In his first two NFL seasons, few quarterbacks in the NFL have been pressured more than Teddy Bridgewater has. In 2014, Pro Football Focus calculated that he was under pressure on 39.9% of his pass attempts (third-most in the NFL), and that number actually got worse in 2015, jumping to 46.7% of his dropbacks, the highest number in the league.

Despite his constant need to be on the run for his health and safety, Bridgewater has been one of the NFL's most accurate quarterbacks the past two seasons. In 2014, PFF graded his accuracy percentage at 77.3%, the third-highest percentage in the league. Then, despite being under even more pressure in 2015, his accuracy percentage increased, jumping to an NFL-leading 79.3%.

What the traditional stats don't show, however, is just how accurate Bridgewater is. The Viking led the NFL in 2015 with an accuracy percentage of 79.3. While this number is inflated by the large amount of short throws required by the Minnesota offense, it is no small feat to be the most accurate in the league. In fact, Teddy scored his best passing grades on throws between 10-19 yards, and broke even on throws over 20 yards.

You have to wonder if Bridgewater's modest touchdown and yardage totals are more a product of the Vikings' offensive style, rather than an indictment of the QB's abilities.

Well, I'm not sure how much we have to wonder about that, to be honest. I think we can pretty well draw the conclusion that's the case. As we've seen over the course of his first two seasons, when Teddy Bridgewater gets time, good things happen. Even when he doesn't get time, good things happen more frequently than bad things.

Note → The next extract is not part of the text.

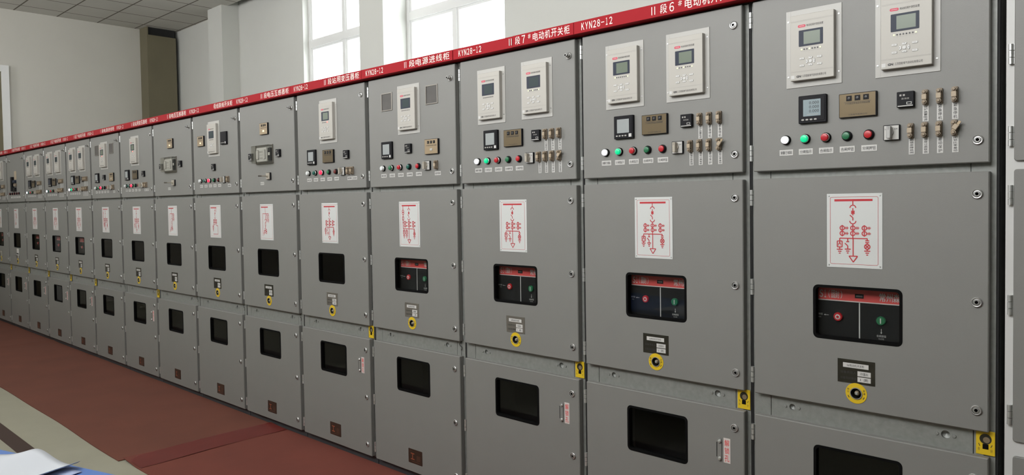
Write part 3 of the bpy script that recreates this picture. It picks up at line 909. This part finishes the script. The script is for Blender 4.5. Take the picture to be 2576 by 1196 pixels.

As far as touchdown totals, Bridgewater is the only quarterback in the league with the option to turn around and hand the ball to Adrian Peterson near the goal line, which cuts into his number of scoring passes.

The Vikings have taken a lot of steps to fix their offensive line woes from the past two seasons. They've also brought in a couple of coaches with offensive coordinator experience in new offensive line coach Tony Sparano and tight ends coach Pat Shurmur to attempt to add some new wrinkles to Norv Turner's scheme. Hopefully the combination of those things can produce an offense that can play more to Teddy Bridgewater's strengths in the short and mid-range passing game and give him an opportunity to really take off in his third NFL season.